▽
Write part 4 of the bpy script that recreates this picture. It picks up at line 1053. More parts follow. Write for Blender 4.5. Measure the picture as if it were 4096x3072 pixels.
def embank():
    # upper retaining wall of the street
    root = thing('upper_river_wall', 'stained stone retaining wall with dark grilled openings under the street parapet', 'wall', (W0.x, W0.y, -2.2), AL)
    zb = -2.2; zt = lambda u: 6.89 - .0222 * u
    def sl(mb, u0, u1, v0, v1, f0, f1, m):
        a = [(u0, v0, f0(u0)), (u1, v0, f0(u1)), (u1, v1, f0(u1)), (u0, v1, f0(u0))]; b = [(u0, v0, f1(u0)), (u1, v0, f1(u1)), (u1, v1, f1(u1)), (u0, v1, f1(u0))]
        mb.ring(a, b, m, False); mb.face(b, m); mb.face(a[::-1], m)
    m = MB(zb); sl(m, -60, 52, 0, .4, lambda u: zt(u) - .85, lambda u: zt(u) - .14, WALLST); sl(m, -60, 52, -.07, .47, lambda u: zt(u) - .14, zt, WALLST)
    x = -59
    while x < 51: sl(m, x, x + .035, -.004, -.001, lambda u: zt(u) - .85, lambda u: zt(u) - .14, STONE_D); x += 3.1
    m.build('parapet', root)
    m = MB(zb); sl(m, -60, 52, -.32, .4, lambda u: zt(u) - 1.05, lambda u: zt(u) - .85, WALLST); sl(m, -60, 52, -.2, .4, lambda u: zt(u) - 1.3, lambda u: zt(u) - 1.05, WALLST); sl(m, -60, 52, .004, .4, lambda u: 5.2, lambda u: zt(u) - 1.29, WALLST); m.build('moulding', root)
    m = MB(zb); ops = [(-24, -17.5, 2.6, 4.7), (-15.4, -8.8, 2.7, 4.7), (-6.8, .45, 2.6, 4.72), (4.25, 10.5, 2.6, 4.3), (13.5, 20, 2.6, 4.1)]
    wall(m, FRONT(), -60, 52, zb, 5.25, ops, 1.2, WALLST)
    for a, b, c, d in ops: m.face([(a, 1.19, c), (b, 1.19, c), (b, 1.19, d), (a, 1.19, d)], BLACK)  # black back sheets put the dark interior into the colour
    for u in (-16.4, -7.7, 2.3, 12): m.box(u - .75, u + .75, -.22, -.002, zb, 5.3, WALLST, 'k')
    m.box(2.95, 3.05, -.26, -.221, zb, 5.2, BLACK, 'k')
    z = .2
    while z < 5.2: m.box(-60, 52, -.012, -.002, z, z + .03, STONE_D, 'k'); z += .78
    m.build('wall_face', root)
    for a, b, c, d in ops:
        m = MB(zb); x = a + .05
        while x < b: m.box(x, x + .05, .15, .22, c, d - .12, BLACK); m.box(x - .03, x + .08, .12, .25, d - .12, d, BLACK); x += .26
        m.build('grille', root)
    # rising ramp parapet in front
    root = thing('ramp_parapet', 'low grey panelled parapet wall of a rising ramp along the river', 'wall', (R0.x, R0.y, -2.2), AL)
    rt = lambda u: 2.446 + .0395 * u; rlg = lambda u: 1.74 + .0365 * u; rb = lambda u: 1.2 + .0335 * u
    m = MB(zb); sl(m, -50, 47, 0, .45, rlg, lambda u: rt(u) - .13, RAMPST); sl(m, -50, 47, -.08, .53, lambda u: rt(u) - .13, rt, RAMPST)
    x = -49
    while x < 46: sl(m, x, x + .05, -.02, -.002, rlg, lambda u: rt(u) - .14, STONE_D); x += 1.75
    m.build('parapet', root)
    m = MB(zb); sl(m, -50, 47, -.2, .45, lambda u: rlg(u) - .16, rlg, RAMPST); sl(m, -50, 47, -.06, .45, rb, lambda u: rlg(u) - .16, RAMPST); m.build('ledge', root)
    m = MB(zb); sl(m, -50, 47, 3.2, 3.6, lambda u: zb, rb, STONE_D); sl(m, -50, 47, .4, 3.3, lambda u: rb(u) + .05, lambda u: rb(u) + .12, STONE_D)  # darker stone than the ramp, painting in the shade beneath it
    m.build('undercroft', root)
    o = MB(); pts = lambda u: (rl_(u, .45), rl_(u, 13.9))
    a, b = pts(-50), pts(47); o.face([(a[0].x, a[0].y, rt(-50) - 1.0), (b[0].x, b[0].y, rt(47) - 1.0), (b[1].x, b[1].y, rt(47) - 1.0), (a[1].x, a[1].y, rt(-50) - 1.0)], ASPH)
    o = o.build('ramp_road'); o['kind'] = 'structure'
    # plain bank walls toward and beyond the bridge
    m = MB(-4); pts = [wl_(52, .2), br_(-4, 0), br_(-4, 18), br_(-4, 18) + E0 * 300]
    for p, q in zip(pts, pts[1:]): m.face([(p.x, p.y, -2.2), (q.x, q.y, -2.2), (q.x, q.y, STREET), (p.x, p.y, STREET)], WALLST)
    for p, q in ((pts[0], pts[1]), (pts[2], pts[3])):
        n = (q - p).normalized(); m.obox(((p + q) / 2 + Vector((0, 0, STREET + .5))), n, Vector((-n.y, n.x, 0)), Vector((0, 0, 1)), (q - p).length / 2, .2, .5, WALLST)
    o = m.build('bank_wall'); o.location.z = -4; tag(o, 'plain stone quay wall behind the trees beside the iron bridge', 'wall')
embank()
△
REQUIRED TASK: A number is the only answer here: how many lines of the material above contain "BLACK"?

WRITTEN REPLY: 3